_WHAT TO WORK ON_
Go over the entries below line by line, copying each one that contains the word "only".

3D scene scripts
++++++

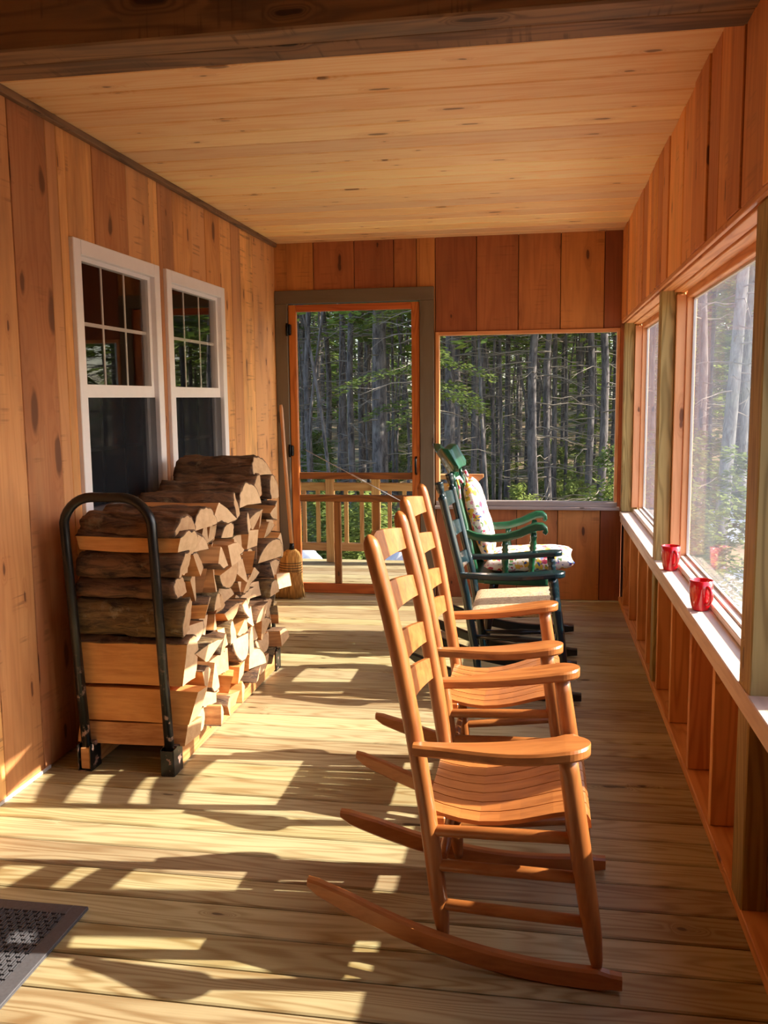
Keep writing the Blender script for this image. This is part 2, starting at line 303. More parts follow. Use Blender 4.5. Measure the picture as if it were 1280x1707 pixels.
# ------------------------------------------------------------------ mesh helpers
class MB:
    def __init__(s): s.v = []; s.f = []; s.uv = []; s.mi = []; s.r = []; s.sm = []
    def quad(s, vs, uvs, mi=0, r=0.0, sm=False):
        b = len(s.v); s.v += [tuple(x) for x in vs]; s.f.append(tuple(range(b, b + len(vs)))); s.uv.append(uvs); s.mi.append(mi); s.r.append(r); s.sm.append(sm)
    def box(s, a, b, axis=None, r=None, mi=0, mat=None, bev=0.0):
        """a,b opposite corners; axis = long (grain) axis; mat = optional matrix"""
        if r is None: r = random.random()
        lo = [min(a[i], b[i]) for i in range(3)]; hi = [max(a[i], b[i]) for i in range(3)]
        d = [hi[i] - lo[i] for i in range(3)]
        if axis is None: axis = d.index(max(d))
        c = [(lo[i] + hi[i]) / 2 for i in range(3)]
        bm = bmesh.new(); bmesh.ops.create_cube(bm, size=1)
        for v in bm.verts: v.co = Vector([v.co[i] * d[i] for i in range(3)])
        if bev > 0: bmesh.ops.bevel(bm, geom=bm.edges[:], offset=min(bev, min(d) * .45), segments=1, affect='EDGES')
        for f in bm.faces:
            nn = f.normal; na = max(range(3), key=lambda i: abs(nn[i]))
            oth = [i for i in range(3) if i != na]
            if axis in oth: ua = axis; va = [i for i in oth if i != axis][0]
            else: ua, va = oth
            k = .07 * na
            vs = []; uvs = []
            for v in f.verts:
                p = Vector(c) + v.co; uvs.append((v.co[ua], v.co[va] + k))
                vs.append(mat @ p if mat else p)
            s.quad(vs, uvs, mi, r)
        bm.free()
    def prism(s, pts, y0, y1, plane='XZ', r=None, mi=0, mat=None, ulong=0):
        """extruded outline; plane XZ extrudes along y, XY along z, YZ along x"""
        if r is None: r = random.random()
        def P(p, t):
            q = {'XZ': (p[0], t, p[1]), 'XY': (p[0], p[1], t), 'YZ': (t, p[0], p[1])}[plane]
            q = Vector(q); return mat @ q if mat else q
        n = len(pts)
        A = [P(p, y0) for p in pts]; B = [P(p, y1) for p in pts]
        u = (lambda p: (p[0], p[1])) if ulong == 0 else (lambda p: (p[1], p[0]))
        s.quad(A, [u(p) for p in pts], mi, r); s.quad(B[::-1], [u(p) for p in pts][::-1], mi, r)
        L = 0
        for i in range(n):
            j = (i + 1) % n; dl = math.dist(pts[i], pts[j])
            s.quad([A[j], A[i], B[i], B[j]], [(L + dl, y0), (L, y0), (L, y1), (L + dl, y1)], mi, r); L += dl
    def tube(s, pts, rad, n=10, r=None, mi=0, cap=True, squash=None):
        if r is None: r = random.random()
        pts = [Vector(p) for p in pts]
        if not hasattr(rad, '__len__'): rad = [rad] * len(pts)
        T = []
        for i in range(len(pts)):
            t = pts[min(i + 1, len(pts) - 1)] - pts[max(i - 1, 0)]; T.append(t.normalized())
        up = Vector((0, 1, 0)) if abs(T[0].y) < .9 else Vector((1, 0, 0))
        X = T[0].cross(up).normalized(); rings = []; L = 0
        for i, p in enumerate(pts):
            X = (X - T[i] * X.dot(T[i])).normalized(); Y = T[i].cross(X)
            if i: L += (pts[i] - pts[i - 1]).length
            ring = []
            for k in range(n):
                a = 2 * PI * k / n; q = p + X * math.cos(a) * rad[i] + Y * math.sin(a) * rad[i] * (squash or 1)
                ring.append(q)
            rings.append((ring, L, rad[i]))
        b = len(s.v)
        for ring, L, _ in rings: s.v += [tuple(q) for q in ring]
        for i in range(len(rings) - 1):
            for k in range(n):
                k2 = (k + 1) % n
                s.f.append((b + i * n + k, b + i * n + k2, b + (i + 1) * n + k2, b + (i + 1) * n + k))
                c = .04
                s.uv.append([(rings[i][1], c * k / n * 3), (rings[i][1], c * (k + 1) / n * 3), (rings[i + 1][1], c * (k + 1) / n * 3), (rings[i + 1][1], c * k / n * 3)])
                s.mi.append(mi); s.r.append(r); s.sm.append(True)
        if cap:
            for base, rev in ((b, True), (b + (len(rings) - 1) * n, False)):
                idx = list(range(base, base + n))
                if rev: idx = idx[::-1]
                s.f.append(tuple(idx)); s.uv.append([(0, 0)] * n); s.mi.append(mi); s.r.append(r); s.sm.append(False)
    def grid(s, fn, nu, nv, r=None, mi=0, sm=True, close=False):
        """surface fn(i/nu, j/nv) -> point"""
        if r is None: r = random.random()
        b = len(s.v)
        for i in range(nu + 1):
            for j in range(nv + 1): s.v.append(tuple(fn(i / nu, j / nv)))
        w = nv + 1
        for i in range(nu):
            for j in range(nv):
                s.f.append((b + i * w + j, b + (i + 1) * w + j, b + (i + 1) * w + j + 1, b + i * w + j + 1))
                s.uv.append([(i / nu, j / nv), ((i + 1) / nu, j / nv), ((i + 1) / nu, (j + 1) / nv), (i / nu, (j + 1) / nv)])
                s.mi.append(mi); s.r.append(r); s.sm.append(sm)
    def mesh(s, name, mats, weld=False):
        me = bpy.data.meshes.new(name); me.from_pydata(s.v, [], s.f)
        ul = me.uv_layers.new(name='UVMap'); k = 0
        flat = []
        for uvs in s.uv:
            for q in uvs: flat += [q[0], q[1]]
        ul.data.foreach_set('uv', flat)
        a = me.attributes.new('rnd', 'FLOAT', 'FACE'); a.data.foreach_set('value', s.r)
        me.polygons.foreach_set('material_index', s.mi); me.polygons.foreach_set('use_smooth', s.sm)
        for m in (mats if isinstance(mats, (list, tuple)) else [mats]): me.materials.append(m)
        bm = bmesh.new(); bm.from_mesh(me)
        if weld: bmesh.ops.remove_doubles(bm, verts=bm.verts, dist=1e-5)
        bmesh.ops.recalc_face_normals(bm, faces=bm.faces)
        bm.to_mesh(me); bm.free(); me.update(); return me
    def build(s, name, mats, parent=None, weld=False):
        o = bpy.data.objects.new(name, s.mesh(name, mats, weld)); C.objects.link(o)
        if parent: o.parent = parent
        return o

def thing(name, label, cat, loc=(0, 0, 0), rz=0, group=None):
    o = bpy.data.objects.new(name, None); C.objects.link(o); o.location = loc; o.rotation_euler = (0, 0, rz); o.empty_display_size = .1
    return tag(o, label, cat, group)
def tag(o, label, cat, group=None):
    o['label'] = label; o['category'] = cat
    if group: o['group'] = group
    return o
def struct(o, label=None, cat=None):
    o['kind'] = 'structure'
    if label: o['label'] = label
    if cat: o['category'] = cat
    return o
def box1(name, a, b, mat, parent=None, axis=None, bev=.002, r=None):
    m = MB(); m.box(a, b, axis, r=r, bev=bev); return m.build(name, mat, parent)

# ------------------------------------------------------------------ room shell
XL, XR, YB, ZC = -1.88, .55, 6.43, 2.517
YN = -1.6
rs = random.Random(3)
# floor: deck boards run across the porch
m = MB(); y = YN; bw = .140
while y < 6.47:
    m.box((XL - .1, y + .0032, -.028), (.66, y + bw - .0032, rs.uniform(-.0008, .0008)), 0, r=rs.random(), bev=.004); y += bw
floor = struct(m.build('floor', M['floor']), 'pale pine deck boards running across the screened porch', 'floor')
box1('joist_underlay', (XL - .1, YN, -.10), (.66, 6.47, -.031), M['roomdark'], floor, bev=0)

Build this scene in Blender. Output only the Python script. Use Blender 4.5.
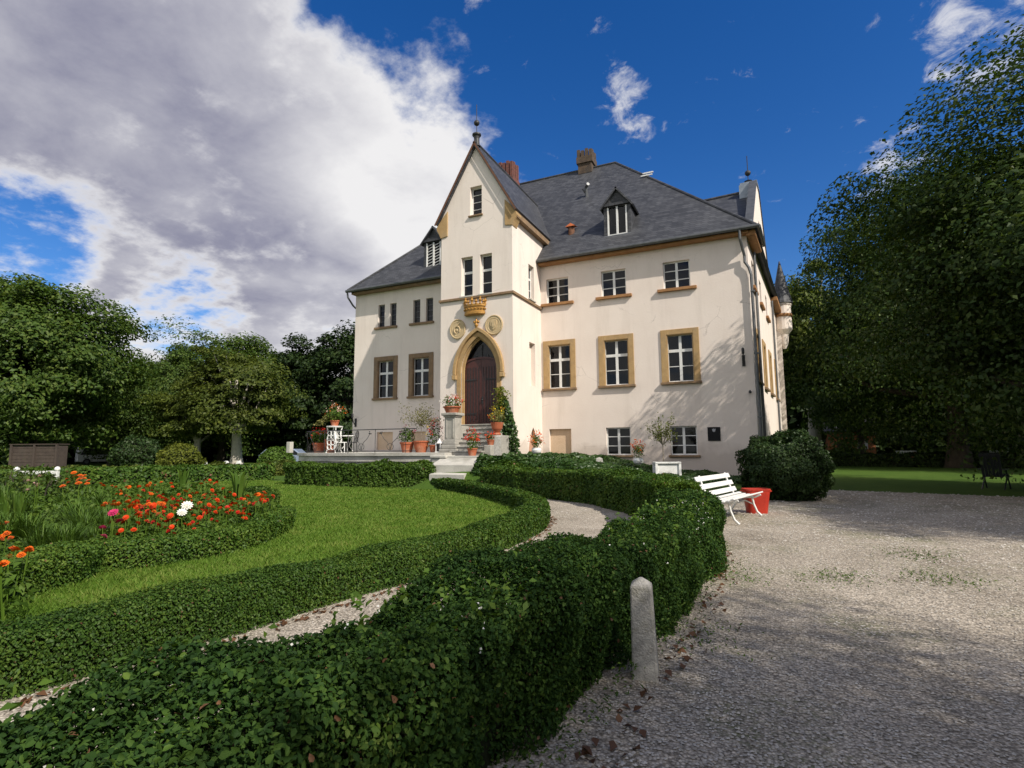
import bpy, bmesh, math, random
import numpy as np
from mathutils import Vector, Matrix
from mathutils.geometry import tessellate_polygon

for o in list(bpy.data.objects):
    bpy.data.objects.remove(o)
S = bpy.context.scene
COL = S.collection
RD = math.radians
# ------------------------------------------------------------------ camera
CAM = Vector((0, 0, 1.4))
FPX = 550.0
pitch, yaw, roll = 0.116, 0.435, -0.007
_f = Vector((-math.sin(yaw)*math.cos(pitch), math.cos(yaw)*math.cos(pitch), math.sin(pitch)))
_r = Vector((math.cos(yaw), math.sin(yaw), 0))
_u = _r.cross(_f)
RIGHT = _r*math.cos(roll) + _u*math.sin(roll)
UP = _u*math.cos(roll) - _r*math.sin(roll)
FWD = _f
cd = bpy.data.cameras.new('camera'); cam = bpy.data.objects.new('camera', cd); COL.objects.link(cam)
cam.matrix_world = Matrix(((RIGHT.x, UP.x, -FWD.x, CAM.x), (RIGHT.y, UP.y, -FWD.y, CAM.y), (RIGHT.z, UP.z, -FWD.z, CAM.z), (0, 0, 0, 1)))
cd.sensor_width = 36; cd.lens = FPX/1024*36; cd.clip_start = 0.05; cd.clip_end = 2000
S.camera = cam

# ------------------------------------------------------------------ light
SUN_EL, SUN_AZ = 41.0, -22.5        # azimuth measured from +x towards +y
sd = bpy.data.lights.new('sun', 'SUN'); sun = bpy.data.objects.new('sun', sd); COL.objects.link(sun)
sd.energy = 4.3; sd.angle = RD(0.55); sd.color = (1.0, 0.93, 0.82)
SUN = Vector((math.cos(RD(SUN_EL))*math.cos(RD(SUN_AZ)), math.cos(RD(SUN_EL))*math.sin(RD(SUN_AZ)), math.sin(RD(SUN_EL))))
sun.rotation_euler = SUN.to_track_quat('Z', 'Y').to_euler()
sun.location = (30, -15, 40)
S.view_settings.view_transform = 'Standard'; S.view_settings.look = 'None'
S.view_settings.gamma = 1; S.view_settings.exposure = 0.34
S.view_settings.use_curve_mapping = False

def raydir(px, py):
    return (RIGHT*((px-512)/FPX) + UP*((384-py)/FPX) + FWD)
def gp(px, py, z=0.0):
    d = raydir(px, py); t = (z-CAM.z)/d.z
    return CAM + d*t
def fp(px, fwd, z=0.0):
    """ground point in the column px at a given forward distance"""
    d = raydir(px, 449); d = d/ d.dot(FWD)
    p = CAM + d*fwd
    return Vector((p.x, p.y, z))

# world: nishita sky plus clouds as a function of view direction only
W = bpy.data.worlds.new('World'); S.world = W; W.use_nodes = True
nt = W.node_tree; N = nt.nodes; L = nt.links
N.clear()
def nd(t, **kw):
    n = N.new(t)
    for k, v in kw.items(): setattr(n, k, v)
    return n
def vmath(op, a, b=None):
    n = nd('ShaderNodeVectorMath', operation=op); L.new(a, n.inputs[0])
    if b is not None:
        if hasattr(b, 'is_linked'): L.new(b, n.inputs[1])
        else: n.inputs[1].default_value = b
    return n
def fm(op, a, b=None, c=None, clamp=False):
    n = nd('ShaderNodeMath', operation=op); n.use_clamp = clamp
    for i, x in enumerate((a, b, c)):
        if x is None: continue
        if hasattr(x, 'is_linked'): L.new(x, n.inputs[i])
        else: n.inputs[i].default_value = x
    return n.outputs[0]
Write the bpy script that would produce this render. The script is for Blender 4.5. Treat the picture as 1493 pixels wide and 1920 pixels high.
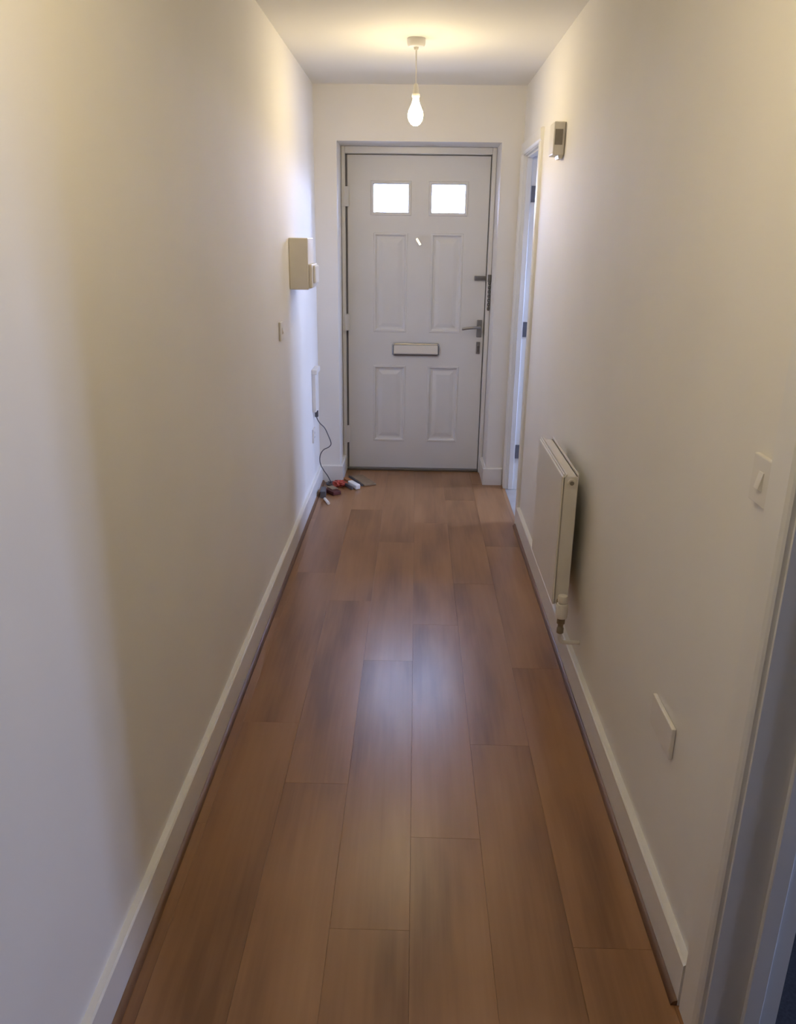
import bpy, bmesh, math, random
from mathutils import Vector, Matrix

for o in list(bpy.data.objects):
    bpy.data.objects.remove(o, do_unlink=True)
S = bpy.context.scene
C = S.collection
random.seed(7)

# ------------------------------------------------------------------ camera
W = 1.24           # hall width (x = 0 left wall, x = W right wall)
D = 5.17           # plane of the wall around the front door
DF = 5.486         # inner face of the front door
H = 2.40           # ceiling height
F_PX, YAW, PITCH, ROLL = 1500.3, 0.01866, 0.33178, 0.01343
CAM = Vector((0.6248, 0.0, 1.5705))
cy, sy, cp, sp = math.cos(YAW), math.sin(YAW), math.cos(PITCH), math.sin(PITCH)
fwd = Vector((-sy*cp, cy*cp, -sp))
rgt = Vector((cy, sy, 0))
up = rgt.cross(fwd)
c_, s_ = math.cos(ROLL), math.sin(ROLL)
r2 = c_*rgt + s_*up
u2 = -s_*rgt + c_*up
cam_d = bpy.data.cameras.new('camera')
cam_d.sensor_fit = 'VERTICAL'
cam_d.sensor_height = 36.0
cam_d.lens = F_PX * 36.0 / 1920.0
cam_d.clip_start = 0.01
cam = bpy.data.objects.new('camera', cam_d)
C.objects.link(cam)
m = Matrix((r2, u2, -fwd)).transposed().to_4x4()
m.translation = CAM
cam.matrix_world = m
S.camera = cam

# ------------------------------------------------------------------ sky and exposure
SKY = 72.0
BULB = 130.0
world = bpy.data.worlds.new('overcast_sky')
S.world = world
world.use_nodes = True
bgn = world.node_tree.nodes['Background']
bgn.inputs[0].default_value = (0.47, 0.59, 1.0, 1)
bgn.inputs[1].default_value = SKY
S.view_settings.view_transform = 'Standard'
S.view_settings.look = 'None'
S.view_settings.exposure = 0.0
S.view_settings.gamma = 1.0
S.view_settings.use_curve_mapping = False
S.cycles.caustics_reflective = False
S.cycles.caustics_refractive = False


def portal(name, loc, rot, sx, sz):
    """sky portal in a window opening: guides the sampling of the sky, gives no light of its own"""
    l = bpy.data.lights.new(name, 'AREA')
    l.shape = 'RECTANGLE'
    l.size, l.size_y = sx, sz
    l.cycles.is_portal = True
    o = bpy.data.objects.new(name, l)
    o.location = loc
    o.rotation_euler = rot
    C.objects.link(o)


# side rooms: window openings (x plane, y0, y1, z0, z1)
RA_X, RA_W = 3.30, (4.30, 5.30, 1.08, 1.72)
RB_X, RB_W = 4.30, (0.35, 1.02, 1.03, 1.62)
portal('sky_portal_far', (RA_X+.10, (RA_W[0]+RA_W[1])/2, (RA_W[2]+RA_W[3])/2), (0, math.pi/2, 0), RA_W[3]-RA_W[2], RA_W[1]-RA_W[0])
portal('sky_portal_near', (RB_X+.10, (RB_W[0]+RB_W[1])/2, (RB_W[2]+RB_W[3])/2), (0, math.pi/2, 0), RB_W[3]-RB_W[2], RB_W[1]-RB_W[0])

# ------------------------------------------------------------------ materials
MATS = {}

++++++

_EXERCISE SOLUTION_
Build this scene in Blender. Output only the Python script. Use Blender 4.5.
# world: nishita sky plus clouds as a function of view direction only